Clarice Hurner married Emil Pearson shortly after his return from combat duties in World War I.  She relates that her husband didn’t smoke before the war, but did afterwards.  It didn’t seem to keep him down.  He lived to be 96 years old. They were married for 74 years.  The couple worked hard as they raised two boys, and they traveled far and wide after their sons became adults.  Clarice has visited all fifty states and all fifty state capitals along with dozens of countries throughout the world.  

Her son Erwin became a professor of veterinary sciences at Cornell before accepting a professorship at Oregon State University. Her son Roger makes his home in Arizona where he deals in real estate after selling a computer records company. Clarice still owns part of the original family farm in Carlton, but she moved to Corvallis in 2005.  As one might expect from a woman her age, Clarice has grandchildren, great-grandchildren and great-great grandchildren. Her grandson Kyle was a basketball and track star at Philomath High.

Some of the younger members of in the Pearson clan may not realize the significance of having such an elder matriarch in their own family, but the significance is clearly appreciated by her son Erwin and his wife Marianne, who never miss a Mother’s Day, birthday or other important anniversary.  They often think, understandably so, that it could be the last such event.  But Clarice keeps on surprising.

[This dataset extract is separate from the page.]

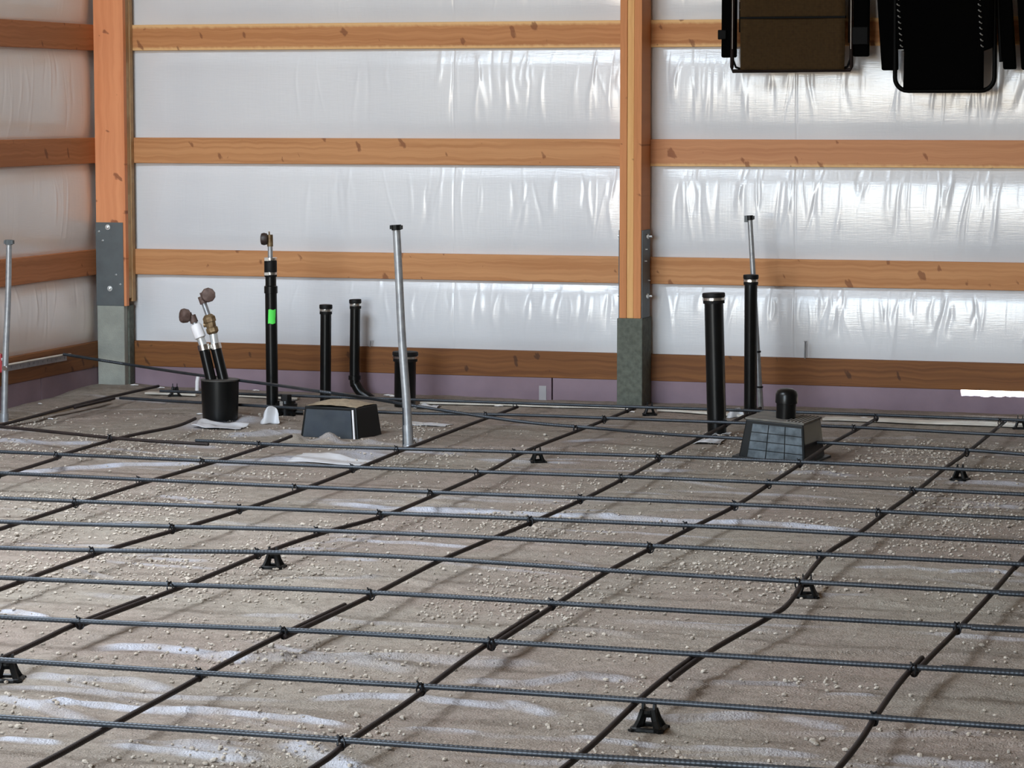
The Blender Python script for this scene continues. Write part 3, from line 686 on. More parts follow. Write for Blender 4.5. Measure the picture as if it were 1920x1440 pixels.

Clarice lived on her farm in Carlton until she was 101 years old. She does not sound boastful when she claims matter-of-factly, that she could do anything on the farm, which included operating tractors.  But she was also a workingwoman in town.  Back in the 1920s she was employed at the local bank.  That building still stands in Carlton.  It is now a wine-tasting business.  A few months before she turned 109, Clarice went back to Carlton with Erwin and Marianne.  They visited many of her old haunts, including the building where she once worked.  She was surprised to see the old bank safe still in use, although now it protects bottles of wine instead of money.  She looked at the safe thoughtfully and then exclaimed, “ I know the combination to that safe.”  And much to the surprise of the current owner, she had it exactly right.